What's the BEST Brisket Rub?

Discussion in 'Beef' started by brianj517, Feb 20, 2006.

  1. brianj517

    brianj517 Master of the Pit OTBS Member SMF Premier Member

    I am considering smoking a full packer brisket this weekend just because I haven't done anything "beef" in a while. Here's my dilemna; Jeff's Naked Rib Rub has been my "go to" recipe whenever I do spare ribs or pork shoulders. I feel that the blend of flavor and spice is perfectly suited for pork, but, for me at least, it doesn't work quite as well on beef.

    I have experimented here and there, but I haven't hit one out of the park yet. I am very confident in my abilities as far as time and temps to achieve the most tender result (i.e. Buddah), so my mission, now, is to find the perfect flavor. With beef, I tend to favor a rub that has a stronger influence from herbs and garlic than what is found in most pork rubs.

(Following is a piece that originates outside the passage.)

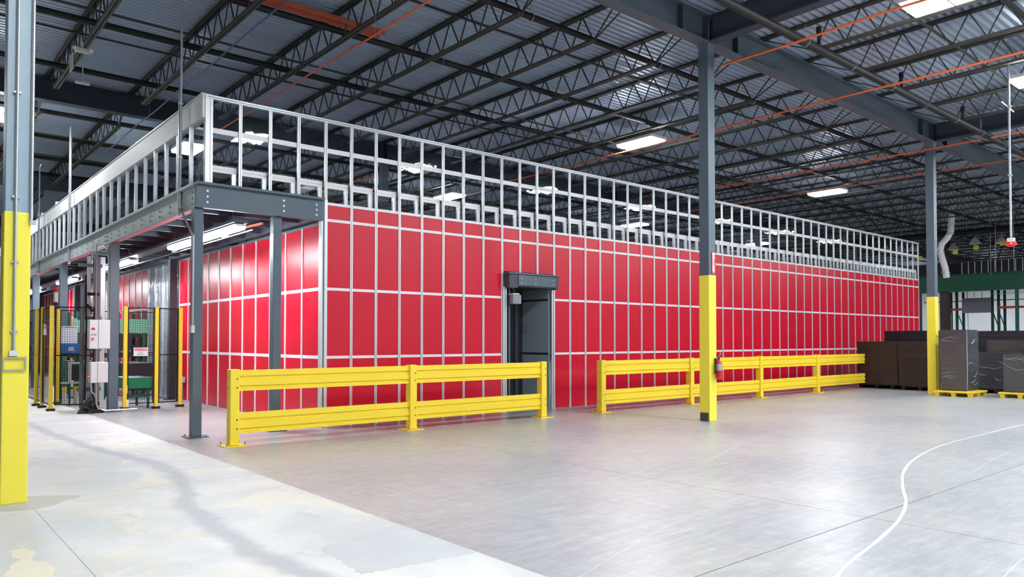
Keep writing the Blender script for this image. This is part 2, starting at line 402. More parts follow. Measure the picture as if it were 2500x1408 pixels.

    So, how about it guys & gals, any ideas? Any and all suggestions will be most appreciated.

    Cheers,
    Brian
     
  2. scott in kc

    scott in kc Meat Mopper OTBS Member

    Brian,

    The one important detail on a brisket rub is the sugar content, both qty and type of sugar. A lot of "TX Brisket Rubs" will have no sugar, I believe this to be a mistake. Some sugar content is essential to developing a crusty bark that late in the cook will help keep juices in the brisket from cooking out.
    Turbinado sugar works best for this. It withstands sustained heat without scorching and tasting bitter much better than white or brown sugars.

    A basic mixture of 1/3 kosher salt, 1/3 turbinado and 1/3 spice powders and herbs will get you started.
    I gave up on DIY rubs about a year ago so I don't really have recipe to give you chapter and verse but maybe this will help a little.
     
  3. brianj517

    brianj517 Master of the Pit OTBS Member SMF Premier Member

    Thanks for the reply, Scott.

    I learned long ago the benefits of using turbinado sugar and kosher or sea salt in all my rubs. I agree that the difference is well worth the effort and any extra expense.

    The main reason that I make my own rubs is that I mix each batch as I need it, using the freshest ingredients, just before each smoke and thereby avoid the need for any preservative chemicals found in commercial brands. This also allows me to adjust the sodium levels whenever my wife starts in on me about my blood pressure. :roll:

    Cheers,
    Brian
     
  4. I'd like to "bump" this thread...let's hear the best brisket rubs out the fellas...
     
  5. The best rub I've found is the one I made the time before.  It's not an easy call.  I love a bit of heat in my rub, so that it bites me back a bit.  I also like the crispy bark, so I add a great deal of white and light brown sugar.

    But here you go.  The best rubs for brisket . . . . http://bbq.about.com/od/brisketrubrecipes/tp/Top-10-Brisket-Rub-Recipes.htm
     
  6. shooterrick

    shooterrick Master of the Pit Group Lead OTBS Member SMF Premier Member

    Wow.  I see this type of question asked alot my friend.  It is very difficult to answere because taste to a large degree is so subjective.  What I like you may not.  Just experiment and try several and maybe then modify to your likeing.  Best  advise I can give on this one.   You are correct to go bolder on beef than on pork or poultry IMO.   

    All this said this is what I do.  I use my Shooters KC rib rub and mix it with beef broth for an injection.  I rub down night before and then give it a second good dusting before going to the smoker the next morning to add more zing.  My rub is posted somewhere here on the forum under rubs and sauces.  Let me look.. http://www.smokingmeatforums.com/t/82387/shooters-kc-rib-rub-by-request#post_363818
     
    Last edited: Mar 18, 2012
  7. smokin vegas

    smokin vegas Smoking Fanatic

    My last beef my brined the meat for 3 days with salt water and garlic  then just used cracked black pepper corns 1 tablespoon and 3 tablespoons mesquite seasoning on the meat. Seems like I use something different every time.
     
  8. I agree...the last one is the best...and tastes do differ.  Here's what I used for my St Pat's Day 6.5 # brisky.  I woke up and started a fire at 0530 and put the brisky on the WSM at 0600, let the temps stabilize, and left to play golf at 0900.  Came back at 1600 and enjoyed 185* epicurian delight at 1630.

    2 Tablespoons kosher salt

    1 Tablespoon turbinado sugar

    2 teaspoons paprika

    1 teaspoon granulated garlic

    1 teaspoon oregano leaves (dried)

    1 teaspoons coarse black pepper (use fresh cracked pepper)

    1/2 teaspoon cayenne pepper

    1/2 teaspoon ground cumin
     
  9. That's a very agreeable recipe.  Thanks for sharing. 

    Ron
     
     
  10. parrot-head

    parrot-head Meat Mopper

    Stupid ?, but is that rub recipe in those amounts enough to do a brisket?

    Doesn't seem like there's much there in total volume.